TASK GOAL.
Starting at the first line of the listing below, retype each line up to and including the one that contains "sc.camera = cam". Leave pictures out.

SOURCE DATA.
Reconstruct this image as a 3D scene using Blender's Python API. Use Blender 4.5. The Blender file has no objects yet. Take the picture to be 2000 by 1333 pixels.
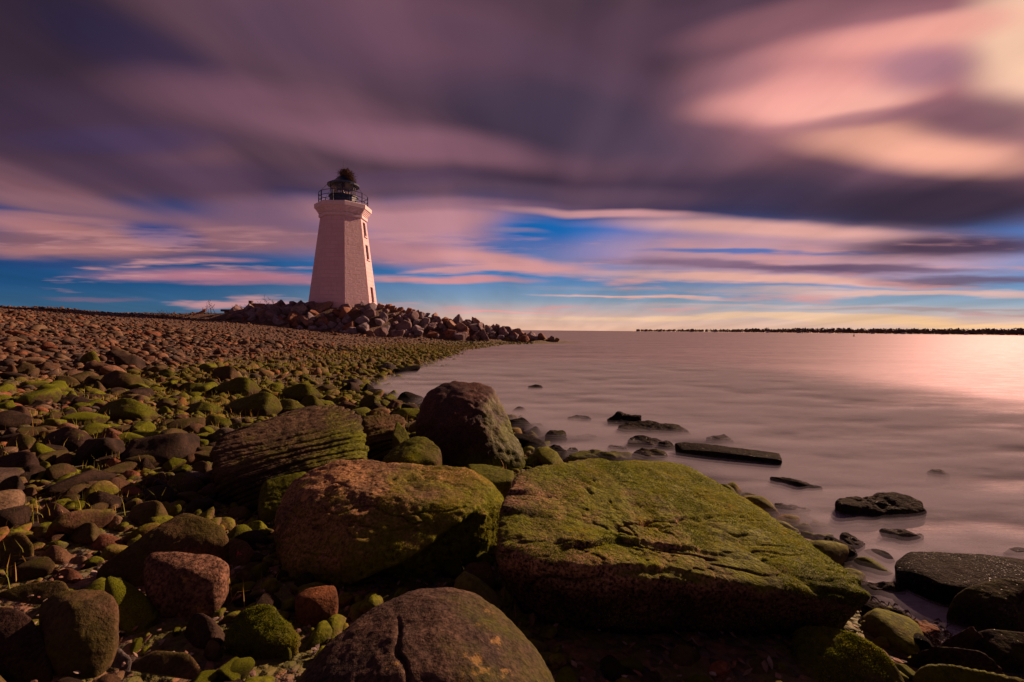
import bpy, bmesh, math, random
import numpy as np
from mathutils import Vector, Matrix, Euler
random.seed(7)
RNG = np.random.default_rng(11)
PI = math.pi
R = math.radians
sc = bpy.context.scene
C = sc.collection

# ------------------------------------------------------------------ camera
EYE = 1.3
F = 889.0                       # focal length in photo pixels (16 mm on 36 mm, 2000 px wide)
cam_d = bpy.data.cameras.new('camera')
cam_d.sensor_width = 36.0
cam_d.lens = 16.0
cam_d.clip_start = 0.05
cam_d.clip_end = 30000
cam = bpy.data.objects.new('camera', cam_d)
C.objects.link(cam)
MROT = Matrix.Rotation(R(90 - 1.385), 3, 'X') @ Matrix.Rotation(R(0.5), 3, 'Z')
cam.matrix_world = Matrix.Translation((0, 0, EYE)) @ MROT.to_4x4()
sc.camera = cam

def ray(px, py):
    d = MROT @ Vector(((px - 1000) / F, -(py - 666.5) / F, -1))
    return d / d.y
def P(px, py, Y):
    d = ray(px, py)
    return Vector((d.x * Y, Y, EYE + d.z * Y))
def onz(px, py, z=0.0):
    d = ray(px, py)
    Y = (z - EYE) / d.z
    return Vector((d.x * Y, Y, z))
def pix(p):
    v = MROT.transposed() @ (Vector(p) - Vector((0, 0, EYE)))
    return 1000 + F * v.x / -v.z, 666.5 - F * v.y / -v.z

# ------------------------------------------------------------------ world and sun
SUN_AZ, SUN_EL = R(48), R(25)
SUN_STRENGTH = 5.0
sc.view_settings.view_transform = 'Standard'
sc.view_settings.look = 'None'
sc.view_settings.exposure = 0.32
sc.view_settings.gamma = 1
sc.render.engine = 'CYCLES'
sc.cycles.max_bounces = 5
sc.cycles.diffuse_bounces = 2
sc.cycles.glossy_bounces = 2
sc.cycles.transparent_max_bounces = 20
sc.cycles.use_denoising = True
sc.cycles.caustics_reflective = False
sc.cycles.caustics_refractive = False

ld = bpy.data.lights.new('sun', 'SUN')
ld.energy = SUN_STRENGTH
ld.angle = R(0.6)
ld.color = (1.0, 0.58, 0.36)
lo = bpy.data.objects.new('sun', ld)
C.objects.link(lo)
sdir = Vector((math.sin(SUN_AZ) * math.cos(SUN_EL), math.cos(SUN_AZ) * math.cos(SUN_EL), math.sin(SUN_EL)))
lo.rotation_euler = sdir.to_track_quat('Z', 'Y').to_euler()
lo.location = (20, 20, 20)

def lin(c):
    return tuple(((v / 255) / 12.92 if v / 255 <= .04045 else ((v / 255 + .055) / 1.055) ** 2.4) for v in c)

class NT:
    """thin helper round a node tree"""
    def __init__(s, tree):
        s.t = tree; s.n = tree.nodes; s.l = tree.links
    def new(s, typ, **kw):
        nd = s.n.new(typ)
        for k, v in kw.items(): setattr(nd, k, v)
        return nd
    def put(s, sock, v):
        if isinstance(v, bpy.types.NodeSocket): s.l.new(v, sock)
        elif v is not None: sock.default_value = v
    def math(s, op, a, b=None, c=None, clamp=False):
        nd = s.new('ShaderNodeMath', operation=op, use_clamp=clamp)
        s.put(nd.inputs[0], a)
        if b is not None: s.put(nd.inputs[1], b)
        if c is not None: s.put(nd.inputs[2], c)
        return nd.outputs[0]
    def vmath(s, op, a, b=None):
        nd = s.new('ShaderNodeVectorMath', operation=op)
        s.put(nd.inputs[0], a)
        if b is not None: s.put(nd.inputs[1], b)
        return nd.outputs[0]
    def mix(s, f, a, b, mode='MIX'):
        nd = s.new('ShaderNodeMix', data_type='RGBA', blend_type=mode)
        s.put(nd.inputs[0], f)
        for i, v in ((6, a), (7, b)):
            if not isinstance(v, bpy.types.NodeSocket) and len(v) == 3: v = (*v, 1)
            s.put(nd.inputs[i], v)
        return nd.outputs[2]
    def rng(s, v, a, b, c=0.0, d=1.0, smooth=True):
        nd = s.new('ShaderNodeMapRange', interpolation_type='SMOOTHSTEP' if smooth else 'LINEAR')
        for i, q in enumerate((v, a, b, c, d)): s.put(nd.inputs[i], q)
        return nd.outputs[0]
    def noise(s, vec, scale=5, detail=2, rough=.5, dist=0, dims='3D'):
        nd = s.new('ShaderNodeTexNoise', noise_dimensions=dims)
        s.put(nd.inputs['Vector'], vec); nd.inputs['Scale'].default_value = scale
        nd.inputs['Detail'].default_value = detail; nd.inputs['Roughness'].default_value = rough
        nd.inputs['Distortion'].default_value = dist
        return nd.outputs[0]
    def comb(s, x, y, z=0.0):
        nd = s.new('ShaderNodeCombineXYZ')
        for i, q in enumerate((x, y, z)): s.put(nd.inputs[i], q)
        return nd.outputs[0]
    def sep(s, v):
        nd = s.new('ShaderNodeSeparateXYZ'); s.put(nd.inputs[0], v)
        return nd.outputs
    def mapping(s, v, loc=(0, 0, 0), rot=(0, 0, 0), scale=(1, 1, 1), typ='POINT'):
        nd = s.new('ShaderNodeMapping', vector_type=typ)
        s.put(nd.inputs[0], v); nd.inputs[1].default_value = loc
        nd.inputs[2].default_value = rot; nd.inputs[3].default_value = scale
        return nd.outputs[0]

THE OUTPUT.
Reconstruct this image as a 3D scene using Blender's Python API. Use Blender 4.5. The Blender file has no objects yet. Take the picture to be 2000 by 1333 pixels.
import bpy, bmesh, math, random
import numpy as np
from mathutils import Vector, Matrix, Euler
random.seed(7)
RNG = np.random.default_rng(11)
PI = math.pi
R = math.radians
sc = bpy.context.scene
C = sc.collection

# ------------------------------------------------------------------ camera
EYE = 1.3
F = 889.0                       # focal length in photo pixels (16 mm on 36 mm, 2000 px wide)
cam_d = bpy.data.cameras.new('camera')
cam_d.sensor_width = 36.0
cam_d.lens = 16.0
cam_d.clip_start = 0.05
cam_d.clip_end = 30000
cam = bpy.data.objects.new('camera', cam_d)
C.objects.link(cam)
MROT = Matrix.Rotation(R(90 - 1.385), 3, 'X') @ Matrix.Rotation(R(0.5), 3, 'Z')
cam.matrix_world = Matrix.Translation((0, 0, EYE)) @ MROT.to_4x4()
sc.camera = cam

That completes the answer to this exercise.